Funding to Latin American startups appears to have stabilized in recent quarters. However, investment remains far, far below the record highs reached a few years ago.
That was the broad finding from a Crunchbase overview of funding to South America and Central American companies in the third quarter. Funding was flat to up across stages, with a few big rounds in the mix.
In total, we tallied $884 million in known seed through growth-stage investments to the region. That’s a gain of about 14% from the prior quarter and year-ago levels. However, it’s still less than a quarter of what companies secured during the peak quarter in early 2022.
For perspective, we charted out total investment, color-coded by stage, for the past 14 quarters.
Round counts fell some at seed and early stage, but increased for late-stage dealmaking. (Over time, we expect seed counts to rise as deals are entered later into the Crunchbase database.)

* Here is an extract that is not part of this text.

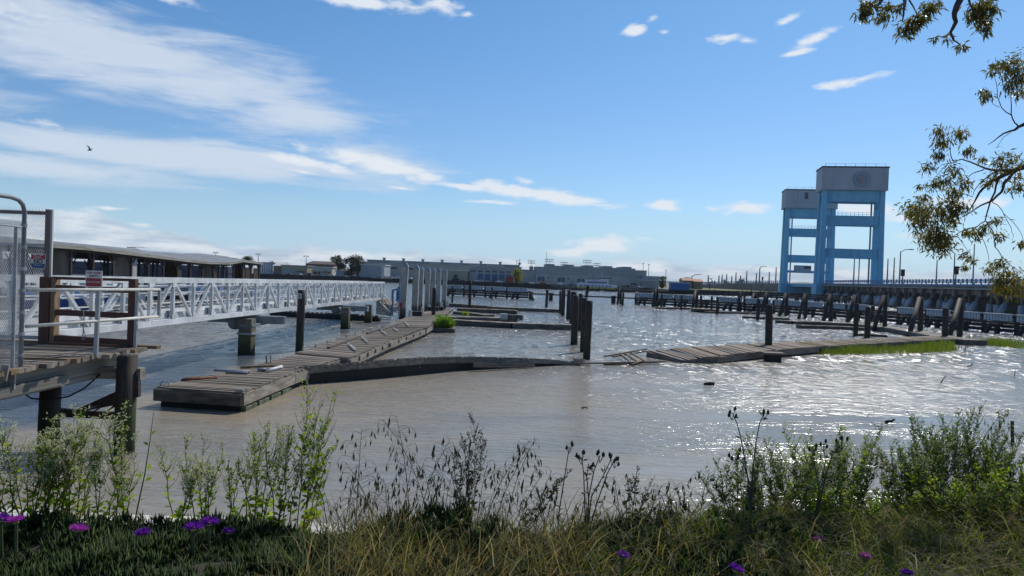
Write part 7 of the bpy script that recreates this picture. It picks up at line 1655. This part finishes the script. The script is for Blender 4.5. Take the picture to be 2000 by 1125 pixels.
CL = [(1835, 255, 13), (1877, 260, 14), (1892, 292, 11), (1840, 277, 14), (1835, 300, 12), (1812, 325, 11), (1864, 330, 13), (1827, 357, 14), (1848, 350, 12), (1884, 358, 14), (1864, 374, 13), (1968, 318, 24), (1985, 365, 15), (1797, 362, 5), (1795, 408, 25), (1835, 410, 24), (1870, 405, 20), (1800, 430, 22),
      (1830, 455, 25), (1835, 480, 21), (1850, 470, 14), (1815, 465, 20), (1860, 430, 14), (1905, 455, 12), (1890, 450, 8), (1945, 430, 11), (1950, 460, 11), (1925, 445, 10), (1888, 498, 9), (1885, 520, 7), (1900, 510, 6), (1930, 525, 10), (1955, 515, 14), (1995, 475, 8), (1975, 540, 20), (1960, 560, 17), (1985, 562, 20), (1950, 545, 12),
      (1985, 125, 22), (1990, 150, 20), (1960, 130, 15), (1945, 125, 8), (1970, 168, 13), (1926, 187, 10), (1920, 178, 8), (1995, 180, 12), (1935, 142, 8), (1940, 345, 10), (1930, 355, 9), (1918, 310, 7), (1988, 345, 9), (1805, 385, 10), (1780, 415, 8), (1860, 390, 9)]
for px, py, r_ in CL:
    clump(px, py, r_, TD+rng.uniform(-.25, .25), int(r_*r_*.62)+12)
for px, py, r_ in [(1685, 25, 13), (1696, 8, 13), (1727, 32, 13), (1735, 10, 8), (1755, 15, 8), (1770, 56, 15), (1785, 40, 13), (1800, 35, 12), (1815, 15, 14), (1830, 6, 9), (1905, 20, 16), (1920, 42, 15), (1915, 15, 14), (1930, 5, 12), (1940, 18, 9), (1926, 60, 8), (1850, 76, 5), (1880, 90, 8), (1895, 35, 8), (1826, 74, 4)]:
    clump(px, py, r_, k2+rng.uniform(-.2, .2), int(r_*r_*.75)+10)
P = np.concatenate(LPt); Dr = np.concatenate(LDr); L = nr.uniform(.05, .105, len(P)); npmesh('foliage', leaf_verts(P, Dr, L, L*.23, .12), 6, LEAFF, 'euc', t, 'stuff')
# unseen crown: clumps overhead shaped to shade the near bank, more at the right
LPt, LDr = [], []
for _ in range(80):
    clump3(Vector((rng.uniform(-1.9, 4.0), rng.uniform(7.0, 9.7), rng.uniform(10.2, 11.2))), rng.uniform(.4, .75), 170)
for _ in range(60):
    clump3(Vector((rng.uniform(8.2, 13.5), rng.uniform(6.5, 11.5), rng.uniform(8.5, 16))), rng.uniform(.5, 1.1), 110)
P = np.concatenate(LPt); Dr = np.concatenate(LDr); L = nr.uniform(.08, .15, len(P)); npmesh('upper_foliage', leaf_verts(P, Dr, L, L*.22, .12), 6, LEAFF, 'euc', t, 'stuff')

# ================================================================== AIR
m = bpy.data.materials.new('haze_air'); m.use_nodes = True; nt = m.node_tree; nt.nodes.clear()
o_ = nt.nodes.new('ShaderNodeOutputMaterial'); v_ = nt.nodes.new('ShaderNodeVolumePrincipled'); v_.inputs['Density'].default_value = .00009; v_.inputs['Color'].default_value = (.88, .93, 1, 1)
nt.links.new(v_.outputs[0], o_.inputs['Volume']); M['haze'] = m
mb = MB(); mb.box((-4100, -70, -3), (4100, 6700, 50)); o = mb.build('haze', 'haze'); o['kind'] = 'stuff'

For a bigger-picture view, we charted deal counts for the past 14 quarters below.
Table of contents
Fintech is still huge, but a bit less dominant
As usual, fintech and fintech-adjacent startups brought in many of the largest rounds. However, we also saw good-sized investments in other sectors, including B2B commerce and digital health. To illustrate, we put together a list of 11 of the quarter’s largest deals.
The largest financing went to Mexico City-based Stori, a provider of credit cards and online financial services that raised $212 million in an August financing that was roughly half debt and half equity. With the latest round, the 5-year-old unicorn plans to expand into Colombia.
Another Mexican company, OCN, or One Car Now, secured $86 million in a July debt and equity round to expand its business of offering flexible car rentals, targeted to gig workers.
From São Paulo, Brazil, meanwhile, Cayena, an online procurement platform for restaurants and other food purveyors, secured a $55 million September Series B.
On the fintech front, Colombian payments platform Cobre landed $35 million in Series B financing. And one of Brazil’s best-known unicorns, online banking platform Neon, picked up a $26 million investment led by Microsoft‘s venture fund, M12.
Moving in a positive direction
Overall, startup investment didn’t show a major gain in Q3. But it was a bit better than Q2, which was itself a bit better than Q1. So, things at least are moving in a positive direction.
Looking ahead, it seems likely that momentum will continue, given the strong pipeline of growth companies and reserves of capital by investors who sat things out in 2023 and early this year.
Methodology
The data contained in this report comes directly from Crunchbase, and is based on reported data. Data reported is as of Oct. 2, 2024.
Note that data lags are most pronounced at the earliest stages of venture activity, with seed funding amounts increasing significantly after the end of a quarter/year.
Please note that all funding values are given in U.S. dollars unless otherwise noted. Crunchbase converts foreign currencies to U.S. dollars at the prevailing spot rate from the date funding rounds, acquisitions, IPOs and other financial events are reported. Even if those events were added to Crunchbase long after the event was announced, foreign currency transactions are converted at the historic spot price.
Glossary of funding terms
We have made a change to how we include corporate funding rounds in our reporting as of January 2023. Corporate rounds are only included if a company has raised an equity funding at seed through a venture series funding round.
Seed and angel consists of seed, pre-seed and angel rounds. Crunchbase also includes venture rounds of unknown series, equity crowdfunding and convertible notes at $3 million (USD or as-converted USD equivalent) or less.
Early stage consists of Series A and Series B rounds, as well as other round types. Crunchbase includes venture rounds of unknown series, corporate venture and other rounds above $3 million, and those less than or equal to $15 million.
Late stage consists of Series C, Series D, Series E and later-lettered venture rounds following the “Series [Letter]” naming convention. Also included are venture rounds of unknown series, corporate venture and other rounds above $15 million.
Technology growth is a private-equity round raised by a company that has previously raised a “venture” round. (So basically, any round from the previously defined stages.)